What happened during the World Cup?

“That’s an obvious error,” O’Leary says in The NZ Herald. “The assistant referee at the time said it was offside, put his flag up and I said, ‘Thank you very much, offside’. I didn’t make the call. However, as the referee, I’m in charge. I’m responsible and I carry the can.”

23.000 fans signed a petition to stop O’Leary from refereeing. Some wanted the Kiwi referee to die. Another one wrote: “If this petition doesn’t do anything, I’m gonna go up to his doorsteps at (midnight) and burn him and his house”, cited by the Daily Mail.

“I had a long international career and I certainly never experienced something like that, and I don’t believe many other referees have either. That was a very exceptional thing.” Referee Peter O’Leary never got the bullets in his mail box. The most difficult thing for him was that he stayed in Brazil, while is his wife and two sons (5 and 7) were at home.

Referee Peter O'Leary

O’Leary with Nigerian goalie

Before the World Cup Fifa released interviews with all the referees and Peter O’Leary told that his goal was to be the ‘invisible man’, so “the players can be the stars“. Unfortunately for him it didn’t go that way. Not only the goal was wrongly disallowed, also a photo appeared of the referee hugging the Nigerian goalie. (I don’t owe the rights of that pic, so check it here)

Referee Peter O’Leary explains how that happened. “The Nigerian goalkeeper is a character … with a sunny disposition. At the end of our game he had the ball, I went and got the ball off him.
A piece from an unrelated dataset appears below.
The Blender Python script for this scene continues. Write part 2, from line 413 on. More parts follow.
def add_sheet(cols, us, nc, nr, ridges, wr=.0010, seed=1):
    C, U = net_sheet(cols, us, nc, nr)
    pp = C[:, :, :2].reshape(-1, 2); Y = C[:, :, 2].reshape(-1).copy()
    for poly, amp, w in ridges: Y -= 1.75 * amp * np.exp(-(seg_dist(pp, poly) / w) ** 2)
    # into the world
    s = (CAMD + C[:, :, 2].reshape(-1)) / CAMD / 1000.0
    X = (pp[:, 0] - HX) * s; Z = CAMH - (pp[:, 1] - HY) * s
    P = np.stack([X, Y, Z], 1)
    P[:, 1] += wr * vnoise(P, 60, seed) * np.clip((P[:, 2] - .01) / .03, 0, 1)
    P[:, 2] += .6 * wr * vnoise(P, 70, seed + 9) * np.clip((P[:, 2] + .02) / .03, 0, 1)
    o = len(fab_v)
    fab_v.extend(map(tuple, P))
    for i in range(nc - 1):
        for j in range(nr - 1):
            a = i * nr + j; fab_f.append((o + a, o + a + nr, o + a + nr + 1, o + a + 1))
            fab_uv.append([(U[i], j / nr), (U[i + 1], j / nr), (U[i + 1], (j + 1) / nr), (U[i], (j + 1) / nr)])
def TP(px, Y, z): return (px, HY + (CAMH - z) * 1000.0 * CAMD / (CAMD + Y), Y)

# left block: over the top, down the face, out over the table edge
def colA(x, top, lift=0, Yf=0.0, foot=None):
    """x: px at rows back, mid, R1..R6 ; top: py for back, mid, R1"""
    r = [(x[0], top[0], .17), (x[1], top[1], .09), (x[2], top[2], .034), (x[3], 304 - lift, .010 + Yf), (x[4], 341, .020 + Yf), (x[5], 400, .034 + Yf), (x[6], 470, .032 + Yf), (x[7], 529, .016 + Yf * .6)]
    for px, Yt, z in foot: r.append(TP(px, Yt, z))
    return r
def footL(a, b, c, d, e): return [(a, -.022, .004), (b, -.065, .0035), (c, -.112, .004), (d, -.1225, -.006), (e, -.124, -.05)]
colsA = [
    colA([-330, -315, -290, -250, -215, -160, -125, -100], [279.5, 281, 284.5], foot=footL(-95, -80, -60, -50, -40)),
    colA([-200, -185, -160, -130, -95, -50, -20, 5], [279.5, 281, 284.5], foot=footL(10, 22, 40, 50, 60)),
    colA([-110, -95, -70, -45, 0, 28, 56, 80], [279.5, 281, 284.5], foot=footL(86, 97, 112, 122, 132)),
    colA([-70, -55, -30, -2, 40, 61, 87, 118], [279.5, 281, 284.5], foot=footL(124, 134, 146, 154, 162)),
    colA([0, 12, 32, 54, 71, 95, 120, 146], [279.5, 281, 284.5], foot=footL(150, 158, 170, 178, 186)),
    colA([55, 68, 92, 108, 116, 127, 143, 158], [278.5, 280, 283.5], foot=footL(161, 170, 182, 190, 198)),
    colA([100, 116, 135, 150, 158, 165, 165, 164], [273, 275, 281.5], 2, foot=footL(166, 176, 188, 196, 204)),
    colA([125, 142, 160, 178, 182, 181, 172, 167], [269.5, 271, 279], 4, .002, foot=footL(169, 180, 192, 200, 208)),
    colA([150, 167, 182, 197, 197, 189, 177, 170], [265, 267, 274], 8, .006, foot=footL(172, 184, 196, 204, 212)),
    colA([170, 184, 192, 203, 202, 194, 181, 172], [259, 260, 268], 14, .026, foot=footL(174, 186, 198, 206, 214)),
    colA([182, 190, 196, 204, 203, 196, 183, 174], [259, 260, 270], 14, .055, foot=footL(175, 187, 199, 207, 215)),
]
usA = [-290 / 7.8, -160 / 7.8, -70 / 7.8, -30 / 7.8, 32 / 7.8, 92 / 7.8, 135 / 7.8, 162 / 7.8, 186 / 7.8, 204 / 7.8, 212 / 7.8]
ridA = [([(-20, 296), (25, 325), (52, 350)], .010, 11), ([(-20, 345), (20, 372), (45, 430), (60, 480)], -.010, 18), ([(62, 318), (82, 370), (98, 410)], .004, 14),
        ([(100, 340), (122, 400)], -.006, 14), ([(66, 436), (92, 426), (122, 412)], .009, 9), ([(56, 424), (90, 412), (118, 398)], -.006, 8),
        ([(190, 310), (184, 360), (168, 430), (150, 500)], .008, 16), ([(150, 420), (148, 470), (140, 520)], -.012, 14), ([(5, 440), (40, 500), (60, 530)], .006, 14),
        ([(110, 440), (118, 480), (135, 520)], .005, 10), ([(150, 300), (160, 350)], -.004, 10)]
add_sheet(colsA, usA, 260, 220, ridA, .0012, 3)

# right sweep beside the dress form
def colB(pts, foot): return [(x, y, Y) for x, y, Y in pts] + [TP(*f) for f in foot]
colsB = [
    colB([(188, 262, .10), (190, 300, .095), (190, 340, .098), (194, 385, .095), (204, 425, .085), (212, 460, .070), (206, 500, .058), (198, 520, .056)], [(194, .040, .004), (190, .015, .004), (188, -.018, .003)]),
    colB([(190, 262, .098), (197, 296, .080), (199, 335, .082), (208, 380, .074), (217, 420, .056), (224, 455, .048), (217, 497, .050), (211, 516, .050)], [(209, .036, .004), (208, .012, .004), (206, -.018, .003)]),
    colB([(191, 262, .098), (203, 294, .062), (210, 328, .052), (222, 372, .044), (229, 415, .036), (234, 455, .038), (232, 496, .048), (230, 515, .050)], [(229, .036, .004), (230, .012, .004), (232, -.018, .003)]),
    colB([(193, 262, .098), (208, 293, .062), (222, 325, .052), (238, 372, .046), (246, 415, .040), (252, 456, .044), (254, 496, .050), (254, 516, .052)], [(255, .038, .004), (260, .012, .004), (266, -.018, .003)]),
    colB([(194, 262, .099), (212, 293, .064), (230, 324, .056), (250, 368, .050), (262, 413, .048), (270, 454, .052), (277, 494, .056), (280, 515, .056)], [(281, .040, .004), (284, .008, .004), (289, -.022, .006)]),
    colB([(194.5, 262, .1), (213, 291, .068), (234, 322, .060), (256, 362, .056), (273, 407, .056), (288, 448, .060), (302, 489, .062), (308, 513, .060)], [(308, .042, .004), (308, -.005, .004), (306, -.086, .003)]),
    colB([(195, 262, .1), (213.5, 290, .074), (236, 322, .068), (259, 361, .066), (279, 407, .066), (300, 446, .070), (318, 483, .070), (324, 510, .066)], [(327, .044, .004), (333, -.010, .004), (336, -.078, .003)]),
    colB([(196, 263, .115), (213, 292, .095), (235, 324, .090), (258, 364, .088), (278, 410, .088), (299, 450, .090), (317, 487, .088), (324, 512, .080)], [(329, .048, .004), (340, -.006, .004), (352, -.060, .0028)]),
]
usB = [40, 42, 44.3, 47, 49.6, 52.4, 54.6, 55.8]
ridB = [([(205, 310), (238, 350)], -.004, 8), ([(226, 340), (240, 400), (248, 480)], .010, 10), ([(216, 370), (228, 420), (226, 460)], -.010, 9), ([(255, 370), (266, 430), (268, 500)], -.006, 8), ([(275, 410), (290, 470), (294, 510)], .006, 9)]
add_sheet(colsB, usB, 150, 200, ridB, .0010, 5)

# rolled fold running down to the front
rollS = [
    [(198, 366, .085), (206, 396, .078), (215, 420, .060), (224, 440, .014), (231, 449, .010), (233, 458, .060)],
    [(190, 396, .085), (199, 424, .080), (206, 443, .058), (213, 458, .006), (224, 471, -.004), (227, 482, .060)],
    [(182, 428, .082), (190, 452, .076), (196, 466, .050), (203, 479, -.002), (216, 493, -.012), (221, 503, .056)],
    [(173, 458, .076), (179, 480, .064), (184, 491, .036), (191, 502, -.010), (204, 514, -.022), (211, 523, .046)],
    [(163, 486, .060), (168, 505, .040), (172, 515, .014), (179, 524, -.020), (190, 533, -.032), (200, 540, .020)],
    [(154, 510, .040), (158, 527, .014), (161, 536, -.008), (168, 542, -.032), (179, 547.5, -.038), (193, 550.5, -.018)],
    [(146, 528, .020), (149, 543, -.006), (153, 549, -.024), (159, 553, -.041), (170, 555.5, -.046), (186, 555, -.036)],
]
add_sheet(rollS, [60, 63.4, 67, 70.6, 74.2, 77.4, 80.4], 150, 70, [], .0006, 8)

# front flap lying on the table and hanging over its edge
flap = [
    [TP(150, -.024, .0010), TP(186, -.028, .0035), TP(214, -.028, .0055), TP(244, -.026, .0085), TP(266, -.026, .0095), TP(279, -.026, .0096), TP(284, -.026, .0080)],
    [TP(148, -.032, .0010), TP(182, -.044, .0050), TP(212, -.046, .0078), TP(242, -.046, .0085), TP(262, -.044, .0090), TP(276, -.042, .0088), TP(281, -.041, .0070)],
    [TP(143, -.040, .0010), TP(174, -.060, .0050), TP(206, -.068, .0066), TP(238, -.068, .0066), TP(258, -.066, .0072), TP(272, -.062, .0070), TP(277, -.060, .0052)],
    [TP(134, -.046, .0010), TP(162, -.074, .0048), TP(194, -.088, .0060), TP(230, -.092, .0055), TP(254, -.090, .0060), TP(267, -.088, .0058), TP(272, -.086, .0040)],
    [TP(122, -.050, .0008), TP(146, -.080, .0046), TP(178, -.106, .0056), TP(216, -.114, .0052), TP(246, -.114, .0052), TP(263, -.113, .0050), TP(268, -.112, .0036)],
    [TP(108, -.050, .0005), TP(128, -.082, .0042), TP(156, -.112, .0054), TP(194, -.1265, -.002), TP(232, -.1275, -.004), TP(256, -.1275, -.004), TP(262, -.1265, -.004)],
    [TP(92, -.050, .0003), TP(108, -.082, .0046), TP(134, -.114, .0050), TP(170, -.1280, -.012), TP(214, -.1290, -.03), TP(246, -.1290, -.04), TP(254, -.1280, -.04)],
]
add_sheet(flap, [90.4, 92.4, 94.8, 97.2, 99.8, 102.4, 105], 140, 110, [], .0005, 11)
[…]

He said congratulations (for being part in the World Cup programme, Jan), put his arm around me and I put my arm around him. While we were doing that, the fourth official said something in my ear and that made me laugh.”

The incident caused Fifa officials to examine O’Leary’s cellphone and laptop for 24 hours to probe match-fixing. “They said: we don’t have a problem with you”

O’Leary’s conclusion about this year: “It has been tough. It makes it difficult, but also football’s just a game and it’s important to remember that.”